One last thing before I abandon Europe. I somehow managed not to post this.

We were in Brussels only for a night. And really only so we could catch the fucking unrealistically early flight to Venice and the only thing we did was eat dinner, that and get attacked by a drunken woman who wanted Ashish’s umbrella.

He had made reservations in a bar á vins. A wine bar just outside of the happnin’ part of the old city center. Only it turned out that he made it at the wrong bar á vins which was not in the happnin’ part of the city unless you consider criminal activities of various sorts to be happnin.’ And I suppose one might. 
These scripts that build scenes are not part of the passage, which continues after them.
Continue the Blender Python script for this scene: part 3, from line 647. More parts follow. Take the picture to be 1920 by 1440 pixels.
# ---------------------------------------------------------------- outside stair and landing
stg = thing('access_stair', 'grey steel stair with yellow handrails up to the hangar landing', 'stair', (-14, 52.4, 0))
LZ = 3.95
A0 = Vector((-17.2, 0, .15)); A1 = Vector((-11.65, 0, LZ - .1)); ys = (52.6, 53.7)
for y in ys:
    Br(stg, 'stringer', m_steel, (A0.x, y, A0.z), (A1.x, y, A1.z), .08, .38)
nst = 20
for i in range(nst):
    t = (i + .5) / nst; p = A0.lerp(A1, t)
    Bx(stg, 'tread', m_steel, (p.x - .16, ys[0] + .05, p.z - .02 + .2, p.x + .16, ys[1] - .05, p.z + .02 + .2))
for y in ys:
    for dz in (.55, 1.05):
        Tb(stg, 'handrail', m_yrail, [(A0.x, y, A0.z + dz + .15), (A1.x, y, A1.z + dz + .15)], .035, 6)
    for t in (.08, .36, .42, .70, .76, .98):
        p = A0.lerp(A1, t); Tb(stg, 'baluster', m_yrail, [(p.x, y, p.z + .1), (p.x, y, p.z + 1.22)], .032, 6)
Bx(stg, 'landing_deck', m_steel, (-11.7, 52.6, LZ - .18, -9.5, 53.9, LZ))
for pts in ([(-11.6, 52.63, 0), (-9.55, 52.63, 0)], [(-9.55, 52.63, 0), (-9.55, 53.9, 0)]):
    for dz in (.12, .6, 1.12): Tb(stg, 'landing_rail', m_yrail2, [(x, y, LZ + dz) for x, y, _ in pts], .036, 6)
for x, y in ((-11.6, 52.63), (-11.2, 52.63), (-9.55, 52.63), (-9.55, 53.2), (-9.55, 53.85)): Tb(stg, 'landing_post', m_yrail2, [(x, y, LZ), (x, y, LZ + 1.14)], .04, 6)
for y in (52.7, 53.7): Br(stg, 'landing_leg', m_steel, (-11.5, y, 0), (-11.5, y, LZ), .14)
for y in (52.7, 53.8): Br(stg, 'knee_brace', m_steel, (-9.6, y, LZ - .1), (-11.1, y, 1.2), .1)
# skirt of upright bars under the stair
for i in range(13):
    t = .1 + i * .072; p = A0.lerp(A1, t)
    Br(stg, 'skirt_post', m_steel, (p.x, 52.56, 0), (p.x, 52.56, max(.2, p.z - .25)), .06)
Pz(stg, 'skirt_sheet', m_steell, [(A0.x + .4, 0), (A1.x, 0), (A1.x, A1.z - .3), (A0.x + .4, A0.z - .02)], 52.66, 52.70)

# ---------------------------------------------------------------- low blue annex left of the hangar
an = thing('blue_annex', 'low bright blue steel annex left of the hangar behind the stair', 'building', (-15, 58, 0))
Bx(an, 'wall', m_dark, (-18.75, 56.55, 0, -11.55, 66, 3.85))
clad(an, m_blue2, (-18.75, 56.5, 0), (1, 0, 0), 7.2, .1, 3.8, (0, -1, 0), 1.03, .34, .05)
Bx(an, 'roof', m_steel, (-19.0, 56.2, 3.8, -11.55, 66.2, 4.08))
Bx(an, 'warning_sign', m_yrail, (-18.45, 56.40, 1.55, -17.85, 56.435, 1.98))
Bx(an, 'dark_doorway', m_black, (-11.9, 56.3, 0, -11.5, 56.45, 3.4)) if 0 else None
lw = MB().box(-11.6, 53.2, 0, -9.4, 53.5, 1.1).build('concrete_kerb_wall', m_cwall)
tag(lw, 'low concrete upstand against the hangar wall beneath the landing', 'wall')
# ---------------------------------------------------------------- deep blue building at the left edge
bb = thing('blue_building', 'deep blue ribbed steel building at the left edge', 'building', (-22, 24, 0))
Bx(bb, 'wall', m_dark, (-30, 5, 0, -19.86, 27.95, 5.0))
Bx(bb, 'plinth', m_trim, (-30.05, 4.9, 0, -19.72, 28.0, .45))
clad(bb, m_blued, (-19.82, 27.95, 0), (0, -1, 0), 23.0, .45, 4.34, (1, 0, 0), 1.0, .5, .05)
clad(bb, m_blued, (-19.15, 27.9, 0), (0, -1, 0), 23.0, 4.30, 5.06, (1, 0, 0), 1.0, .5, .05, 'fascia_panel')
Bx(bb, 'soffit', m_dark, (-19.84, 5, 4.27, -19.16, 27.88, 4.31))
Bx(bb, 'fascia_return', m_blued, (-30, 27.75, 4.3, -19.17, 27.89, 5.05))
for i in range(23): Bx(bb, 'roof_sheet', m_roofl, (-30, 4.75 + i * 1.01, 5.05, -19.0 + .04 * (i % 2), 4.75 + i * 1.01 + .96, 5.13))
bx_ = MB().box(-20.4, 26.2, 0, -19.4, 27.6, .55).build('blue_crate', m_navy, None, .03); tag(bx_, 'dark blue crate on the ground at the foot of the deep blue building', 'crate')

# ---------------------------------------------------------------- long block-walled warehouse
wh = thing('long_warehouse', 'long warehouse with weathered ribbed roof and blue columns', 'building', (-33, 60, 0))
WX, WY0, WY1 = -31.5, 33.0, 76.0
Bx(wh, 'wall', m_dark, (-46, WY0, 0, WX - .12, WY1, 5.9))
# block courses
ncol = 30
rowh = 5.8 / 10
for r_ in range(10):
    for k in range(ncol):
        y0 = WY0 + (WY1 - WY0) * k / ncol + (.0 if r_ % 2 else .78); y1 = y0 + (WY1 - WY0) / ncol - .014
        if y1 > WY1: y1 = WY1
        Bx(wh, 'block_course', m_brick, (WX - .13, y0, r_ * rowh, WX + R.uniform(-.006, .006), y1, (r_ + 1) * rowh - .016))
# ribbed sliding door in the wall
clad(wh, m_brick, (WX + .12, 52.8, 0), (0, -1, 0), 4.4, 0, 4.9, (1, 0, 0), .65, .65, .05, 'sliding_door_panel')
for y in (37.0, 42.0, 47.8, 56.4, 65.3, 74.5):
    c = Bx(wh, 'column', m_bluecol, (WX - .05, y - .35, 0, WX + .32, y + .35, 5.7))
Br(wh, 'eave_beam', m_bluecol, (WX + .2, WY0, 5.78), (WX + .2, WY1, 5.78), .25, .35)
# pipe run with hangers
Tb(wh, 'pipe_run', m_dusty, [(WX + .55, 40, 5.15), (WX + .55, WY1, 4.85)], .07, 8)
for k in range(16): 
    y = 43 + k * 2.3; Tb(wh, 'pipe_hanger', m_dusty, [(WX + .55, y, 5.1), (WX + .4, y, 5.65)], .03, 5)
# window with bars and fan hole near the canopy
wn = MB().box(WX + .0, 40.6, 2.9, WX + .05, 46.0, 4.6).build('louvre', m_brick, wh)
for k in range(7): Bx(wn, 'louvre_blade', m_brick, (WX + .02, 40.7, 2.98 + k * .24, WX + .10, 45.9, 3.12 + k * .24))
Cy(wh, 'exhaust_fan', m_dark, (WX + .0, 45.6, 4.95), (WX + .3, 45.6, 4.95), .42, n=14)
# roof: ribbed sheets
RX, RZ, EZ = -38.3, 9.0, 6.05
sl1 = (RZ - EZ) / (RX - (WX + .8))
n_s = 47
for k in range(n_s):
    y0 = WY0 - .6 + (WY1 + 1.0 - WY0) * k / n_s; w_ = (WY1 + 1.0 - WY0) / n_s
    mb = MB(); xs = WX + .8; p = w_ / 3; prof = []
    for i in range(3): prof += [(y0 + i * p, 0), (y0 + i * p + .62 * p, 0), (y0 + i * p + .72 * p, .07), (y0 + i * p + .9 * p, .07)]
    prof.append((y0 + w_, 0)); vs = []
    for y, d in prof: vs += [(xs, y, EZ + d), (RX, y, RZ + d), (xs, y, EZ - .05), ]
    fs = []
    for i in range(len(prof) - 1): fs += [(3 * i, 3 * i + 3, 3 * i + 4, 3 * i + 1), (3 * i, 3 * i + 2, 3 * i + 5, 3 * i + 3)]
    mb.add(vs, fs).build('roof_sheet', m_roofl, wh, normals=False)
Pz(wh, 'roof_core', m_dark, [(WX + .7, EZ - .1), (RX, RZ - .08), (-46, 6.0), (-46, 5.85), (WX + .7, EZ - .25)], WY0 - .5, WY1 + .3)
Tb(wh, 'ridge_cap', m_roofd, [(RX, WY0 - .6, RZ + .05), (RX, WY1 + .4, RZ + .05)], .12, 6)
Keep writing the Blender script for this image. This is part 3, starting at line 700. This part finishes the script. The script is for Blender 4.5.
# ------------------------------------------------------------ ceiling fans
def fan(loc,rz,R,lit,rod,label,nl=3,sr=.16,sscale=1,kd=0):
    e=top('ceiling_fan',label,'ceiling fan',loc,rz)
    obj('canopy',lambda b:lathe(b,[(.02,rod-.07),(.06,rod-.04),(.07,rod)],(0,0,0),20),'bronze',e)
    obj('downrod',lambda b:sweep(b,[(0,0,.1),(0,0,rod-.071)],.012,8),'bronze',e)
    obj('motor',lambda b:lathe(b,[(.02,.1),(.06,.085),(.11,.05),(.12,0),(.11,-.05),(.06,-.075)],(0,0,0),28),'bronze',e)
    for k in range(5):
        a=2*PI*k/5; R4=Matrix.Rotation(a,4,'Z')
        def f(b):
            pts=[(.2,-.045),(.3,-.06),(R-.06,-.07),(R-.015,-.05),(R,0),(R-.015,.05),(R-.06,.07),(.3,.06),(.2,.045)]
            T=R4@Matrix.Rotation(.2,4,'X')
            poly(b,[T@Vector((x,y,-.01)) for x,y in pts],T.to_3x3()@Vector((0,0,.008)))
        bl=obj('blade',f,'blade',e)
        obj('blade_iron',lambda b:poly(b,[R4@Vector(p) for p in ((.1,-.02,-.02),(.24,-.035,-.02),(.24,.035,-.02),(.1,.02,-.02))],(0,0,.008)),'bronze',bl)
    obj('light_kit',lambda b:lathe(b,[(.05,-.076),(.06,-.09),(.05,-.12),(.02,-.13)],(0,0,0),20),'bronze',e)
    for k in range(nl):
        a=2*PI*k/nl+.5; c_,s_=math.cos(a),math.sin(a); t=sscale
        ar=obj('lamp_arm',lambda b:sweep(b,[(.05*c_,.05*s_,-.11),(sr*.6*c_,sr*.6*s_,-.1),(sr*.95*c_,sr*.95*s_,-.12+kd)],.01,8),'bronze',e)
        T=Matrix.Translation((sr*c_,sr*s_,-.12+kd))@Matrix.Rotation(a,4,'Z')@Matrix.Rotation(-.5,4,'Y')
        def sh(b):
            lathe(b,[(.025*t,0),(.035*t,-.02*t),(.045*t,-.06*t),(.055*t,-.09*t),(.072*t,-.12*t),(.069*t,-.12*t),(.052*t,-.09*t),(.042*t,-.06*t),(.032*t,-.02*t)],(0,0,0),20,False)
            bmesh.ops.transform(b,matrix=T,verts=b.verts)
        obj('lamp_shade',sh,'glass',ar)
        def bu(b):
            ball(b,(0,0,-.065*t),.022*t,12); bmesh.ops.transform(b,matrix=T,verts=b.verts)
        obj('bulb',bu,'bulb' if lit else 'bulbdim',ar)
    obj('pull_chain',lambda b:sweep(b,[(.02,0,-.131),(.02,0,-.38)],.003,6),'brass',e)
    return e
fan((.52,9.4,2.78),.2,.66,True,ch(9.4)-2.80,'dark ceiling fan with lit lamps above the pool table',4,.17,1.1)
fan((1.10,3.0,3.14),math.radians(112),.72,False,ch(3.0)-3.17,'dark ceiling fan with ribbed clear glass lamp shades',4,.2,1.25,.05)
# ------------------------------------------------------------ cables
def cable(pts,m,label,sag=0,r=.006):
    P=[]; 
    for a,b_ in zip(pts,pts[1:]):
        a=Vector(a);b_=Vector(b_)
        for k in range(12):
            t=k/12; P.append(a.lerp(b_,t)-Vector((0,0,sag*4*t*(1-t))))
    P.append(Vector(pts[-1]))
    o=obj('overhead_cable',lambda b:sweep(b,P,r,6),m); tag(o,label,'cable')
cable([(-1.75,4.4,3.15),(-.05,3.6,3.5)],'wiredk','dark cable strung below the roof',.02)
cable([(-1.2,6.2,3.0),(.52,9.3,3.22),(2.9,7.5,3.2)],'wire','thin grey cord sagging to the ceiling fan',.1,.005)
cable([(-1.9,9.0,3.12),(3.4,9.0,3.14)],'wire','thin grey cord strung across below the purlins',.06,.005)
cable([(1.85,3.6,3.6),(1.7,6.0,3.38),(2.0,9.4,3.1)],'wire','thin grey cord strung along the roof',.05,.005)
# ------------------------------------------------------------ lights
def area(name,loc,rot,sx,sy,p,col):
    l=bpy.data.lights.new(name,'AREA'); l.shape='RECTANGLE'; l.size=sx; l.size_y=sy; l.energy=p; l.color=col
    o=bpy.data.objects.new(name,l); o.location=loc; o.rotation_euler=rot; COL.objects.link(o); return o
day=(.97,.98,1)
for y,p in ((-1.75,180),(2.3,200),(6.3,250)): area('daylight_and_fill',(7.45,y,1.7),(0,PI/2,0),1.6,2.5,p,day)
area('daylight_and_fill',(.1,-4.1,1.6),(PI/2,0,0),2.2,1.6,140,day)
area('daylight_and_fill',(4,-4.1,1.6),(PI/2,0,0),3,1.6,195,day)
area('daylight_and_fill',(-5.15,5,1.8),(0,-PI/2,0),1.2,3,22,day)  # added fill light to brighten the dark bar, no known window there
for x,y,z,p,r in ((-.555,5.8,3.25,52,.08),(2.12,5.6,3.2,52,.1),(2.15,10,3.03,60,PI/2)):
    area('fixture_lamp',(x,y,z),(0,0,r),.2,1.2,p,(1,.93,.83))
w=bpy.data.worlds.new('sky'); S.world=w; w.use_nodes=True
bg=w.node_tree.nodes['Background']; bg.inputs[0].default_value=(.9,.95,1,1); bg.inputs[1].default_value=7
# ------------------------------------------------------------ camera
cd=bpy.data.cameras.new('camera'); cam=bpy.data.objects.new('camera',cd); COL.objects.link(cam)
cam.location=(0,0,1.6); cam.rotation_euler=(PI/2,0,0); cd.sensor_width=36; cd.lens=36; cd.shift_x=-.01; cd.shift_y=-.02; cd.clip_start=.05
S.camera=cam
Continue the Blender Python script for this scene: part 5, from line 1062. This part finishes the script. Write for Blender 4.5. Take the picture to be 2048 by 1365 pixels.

Once he realized that where we were heading looked less than than appetizing he didn’t want to walk any further and so we turned around and stopped at a small cute place about half way between the real happnin’ and the dangerous happnin’ and had dinner. He went with the steak haché and I the beef bourguignon (It came with french fries, yea! I love Belgium). 

I really cannot say how the beef tartare was because, well, raw beef, but the bourguignon was really good. But not as good as Three Letters.’

I needed to get that last apostrophe in there.

Pain Quotidien

I did not sleep on the flight over. Oh sure there’s plenty of leg room in business class and the seats fold out into something like a rough approximation of an uncomfortable camping bed but that didn’t help my backache (and neither did the wine). I could not find a comfortable position, could not sleep and consequently I was very grouchy when I landed in Brussels. 

And my mood did not improve when I, shuffling like the hunchback of Notre Dame, dragged myself and my 3 steamer trunks (85 pounds of American canned goods, books and electronics for Ashish) out of customs and into the confusing fray of the Brussels International Airport and searched the gleaming, eager and happy faces awaiting the arrivals of loved ones only to not find one for myself. I took out my iPhone and to my horror I discovered that I had less than 10% power left. There was enough to text Ashish but probably not much more. So I texted him and waited anxiously as the hall emptied of the millions of happily reunited travelers, all the while painfully humped over my pile of luggage. 

Eventually he called claiming train delays, and finally showed up. The reunion scene wasn’t exactly like something out of Dr Zhivago but I was happy to see him and we managed to get back to his apartment where I took 800 mg of ibuprofen and slept for a few hours before we headed off (in much less pain) to my first meal in Belgium. 

The Pain Quotidien restaurant franchise is, despite the French name, of Belgian origin. The original is just around the corner from Ashish. We had boterham. Sandwiches. I had Paris ham and he had cheese and sun dried tomatoes with pesto. They were delicious.

Oddly, Pain Quotidien in French means daily bread, where as in English is means daily pain.